WASHINGTON (JTA) — In a phone call with supporters on Thursday, President Barack Obama characterized opponents of the Iran deal as being backed by “billionaires” and urged those listening in to win over “squishy” lawmakers considering opposing the deal.
Opponents “would be opposed to any deal with Iran,” Obama told the supporters, who were invited to the 20-minute phone call through an array of liberal organizations backing the international nuclear agreement.
The president said arguments against the deal are coming “partly from the $20 million that’s being spent lobbying against the bill on TV ads” and “partly from the same columnists and former administration officials that were responsible for us getting into the Iraq war.”
The $20-million figure apparently refers to Citizens for a Nuclear Free Iran, a group affiliated with the American Israel Public Affairs Committee that has raised at least that much for advertisements to persuade members of Congress to kill the deal.
J Street, a liberal Jewish Middle East policy group, has raised over $4 million to run its own ads in support of the deal.
“The lobbying that is taking place on the other side is fierce, it is well financed, it is relentless,” the president said on the phone call.
Obama framed the fight for the Iran deal as a chance to prevent another war like the one the U.S. undertook in Iraq in 2003. “One of the frustrations that I’ve always had about the run-up to the Iraq war was that everybody got really loud and really active after it was too late as opposed to on the front end,” he said.
“As big of a bully pulpit as I have, it’s not enough. And if you’ve got a whole bunch of folks who are big check writers to political campaigns, running TV ads, and billionaires who happily finance SuperPACs and they are putting the squeeze on members of Congress, even well-meaning ones, and good folks, and they don’t hear from you, this opportunity could slip away.”
Congress has the power within the next two months to kill the July 14 agreement between world powers and Iran, which gives Iran sanctions relief in exchange for restrictions on its nuclear program. But opponents of the deal must muster two-thirds majorities in both chambers of Congress to override the veto Obama has promised of any would-be deal-killing bill.
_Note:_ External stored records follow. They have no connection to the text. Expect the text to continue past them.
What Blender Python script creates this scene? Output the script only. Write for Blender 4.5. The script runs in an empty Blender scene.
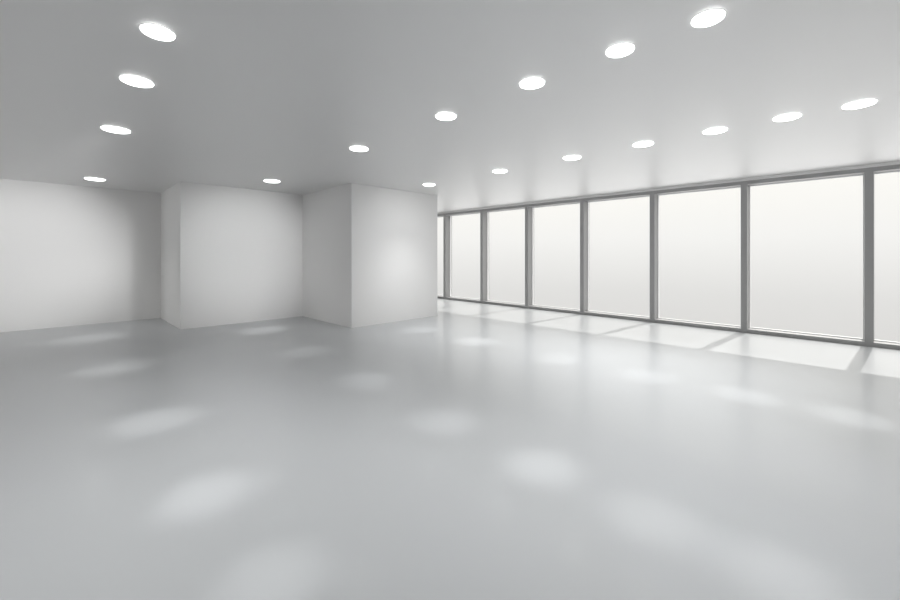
import bpy, bmesh, math
from mathutils import Vector

sc = bpy.context.scene
COL = sc.collection
H = 3.2            # ceiling height
EYE = 1.6

# ------------------------------------------------------------------ camera
cam_d = bpy.data.cameras.new('camera')
cam_d.sensor_width = 36.0
cam_d.lens = 397.5 / 900 * 36.0
cam_d.shift_y = -44.5 / 900
cam_d.clip_start = 0.02
cam = bpy.data.objects.new('camera', cam_d)
COL.objects.link(cam)
cam.location = (0, 0, EYE)
AX = math.atan(400 / 397.5)                   # the long walls run this far to the right of the view
cam.rotation_euler = (math.pi / 2, 0, AX - math.pi / 2)
sc.camera = cam

# ------------------------------------------------------------------ exposure
sc.view_settings.view_transform = 'Standard'
sc.view_settings.look = 'None'
sc.view_settings.gamma = 1
sc.view_settings.use_curve_mapping = False
sc.view_settings.exposure = 0.0

# ------------------------------------------------------------------ sky
# light levels: b sky by the horizon; g low / h high fill added to it (R right, L left, B behind the building);
# s sun; A B C downlight floods by row (n near, f far); p aimed beams; w wall washes; e diffusers
G = dict(b=1, gR=1.4, gL=1.8, gB=0, hR=2.8, hL=1.0, hB=0, s=2.9, An=130, Af=70, Bn=92, Bf=50, Cn=5, Cf=165, p=150, wA=1000, wB=560, wC=165, e=7, eF=7.5)
#G_OVERRIDE
SKY = 10.0
world = bpy.data.worlds.new('overcast_sky')
sc.world = world
world.use_nodes = True
nt = world.node_tree
nt.nodes.clear()
out = nt.nodes.new('ShaderNodeOutputWorld')
bg = nt.nodes.new('ShaderNodeBackground')
tc = nt.nodes.new('ShaderNodeTexCoord')
sep = nt.nodes.new('ShaderNodeSeparateXYZ')
nt.links.new(tc.outputs['Generated'], sep.inputs[0])
def by_range(sock, a, b, lo, hi, smooth=False):
    n = nt.nodes.new('ShaderNodeMapRange')
    if smooth: n.interpolation_type = 'SMOOTHSTEP'
    for k, v in (('From Min', a), ('From Max', b), ('To Min', lo), ('To Max', hi)): n.inputs[k].default_value = v
    nt.links.new(sock, n.inputs['Value']); return n.outputs[0]
def op(kind, a, b):
    n = nt.nodes.new('ShaderNodeMath'); n.operation = kind
    for i, v in enumerate((a, b)):
        if isinstance(v, (int, float)): n.inputs[i].default_value = v
        else: nt.links.new(v, n.inputs[i])
    return n.outputs[0]
# pale haze by the horizon: (sine of elevation, colour / 10)
STOPS = [(-.32, (.072, .071, .0705)), (-.18, (.073, .072, .071)), (-.08, (.079, .0785, .0775)),
         (.04, (.0945, .094, .0925)), (.16, (.103, .1015, .0975)), (.30, (.108, .107, .103))]
ramp = nt.nodes.new('ShaderNodeValToRGB')
nt.links.new(by_range(sep.outputs['Z'], -1, 1, 0, 1), ramp.inputs[0])
el = ramp.color_ramp.elements
while len(el) > 1: el.remove(el[-1])
for i, (z, c) in enumerate(STOPS):
    m = el[0] if i == 0 else el.new((z + 1) / 2)
    m.position = (z + 1) / 2; m.color = (*[v * G['b'] for v in c], 1)
# fill light added to the unseen low and high sky, set per side
left = by_range(sep.outputs['X'], -0.9, 0.0, 1, 0, True)
back = by_range(sep.outputs['Y'], -0.9, -0.25, 1, 0, True)
right = by_range(sep.outputs['X'], 0.0, 0.9, 0, 1, True)
def side(k):
    return op('ADD', op('ADD', op('MULTIPLY', left, G[k+'L'] / SKY), op('MULTIPLY', back, G[k+'B'] / SKY)), op('MULTIPLY', right, G[k+'R'] / SKY))
extra = op('ADD', op('MULTIPLY', by_range(sep.outputs['Z'], -.34, -.20, 1, 0, True), side('g')),
                  op('MULTIPLY', by_range(sep.outputs['Z'], .32, .52, 0, 1, True), side('h')))
cmb = nt.nodes.new('ShaderNodeCombineXYZ')
for i in range(3): nt.links.new(extra, cmb.inputs[i])
vm = nt.nodes.new('ShaderNodeVectorMath'); vm.operation = 'ADD'
nt.links.new(ramp.outputs[0], vm.inputs[0]); nt.links.new(cmb.outputs[0], vm.inputs[1])
nt.links.new(vm.outputs[0], bg.inputs[0])
bg.inputs[1].default_value = SKY
nt.links.new(bg.outputs[0], out.inputs[0])

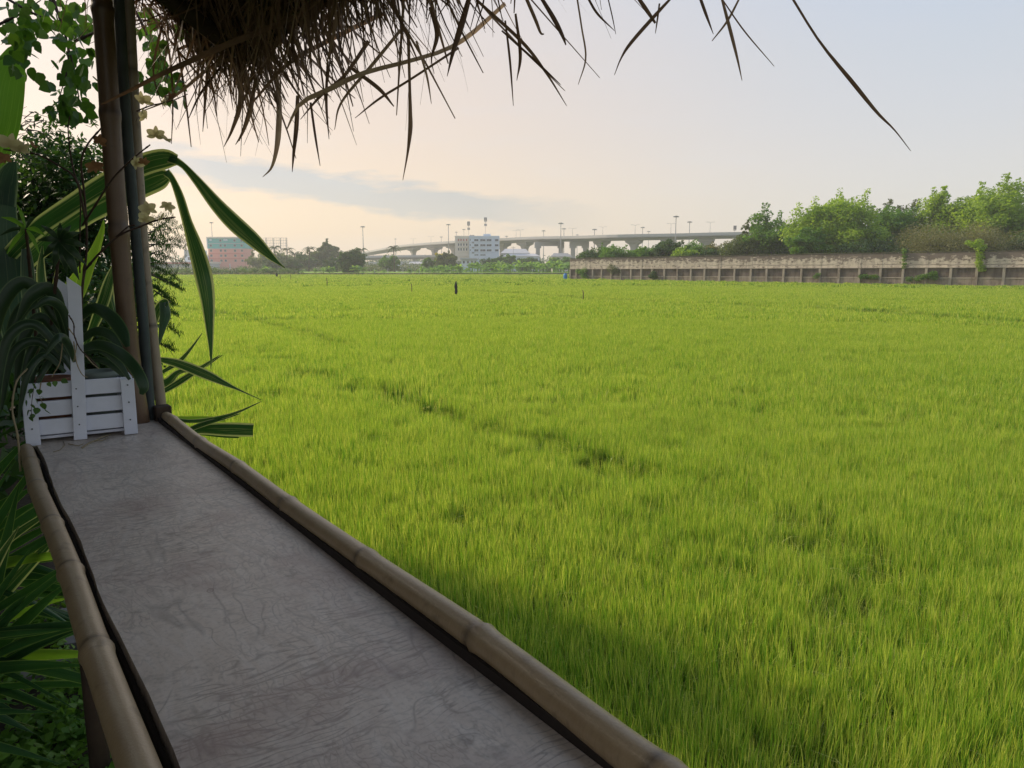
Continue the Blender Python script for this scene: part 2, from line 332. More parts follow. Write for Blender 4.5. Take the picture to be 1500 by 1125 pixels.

In line with the government of Israel, most Republicans oppose the deal. As a result, the battle for votes is focused on Democrats — with the deal’s supporters and opponents vying to secure commitments from the party’s lawmakers to vote one way or another.
Obama, who met Wednesday evening with members of the U.S. House of Representatives Democratic caucus, said he sensed some Democrats were wavering.
“They’re feeling it,” he said. “I’m meeting these members of Congress. And they don’t really buy the arguments of the opponents, but I can tell when they start getting squishy. And they start getting squishy because they’re feeling political heat. And you guys have to counteract that with the facts.”
Obama defended the deal, and did not stint in describing Iran as still dangerous to Israel. But he said the deal was the best guarantee of keeping Israel safe.
“We are promoting the U.S. and Israel’s security,” he said.
Earlier Thursday, Rep. Nancy Pelosi, D-Calif., the leader of House Democrats, said she was confident she had the numbers to defeat any veto override.
“I’m confident because of the nature of the agreement,” Pelosi said at her weekly briefing with reporters. She suggested that Democrats who voted to override the veto would face political consequences, another allusion to the vote before the Iraq war.
“Overwhelmingly, Democrats in the House voted against that, but for those who didn’t it’s serious gum stuck to their shoe,” she said. “It’s your vote that you’re going to be held accountable for.”
Again prefiguring Obama’s remarks, Pelosi cast the fight as being against a well-funded opposition and alluded to the TV ads run by Citizens for a Nuclear Free Iran.
“The outside will have endless money, $40 million to spend on TV and going door to door to poison the well on this,” she said.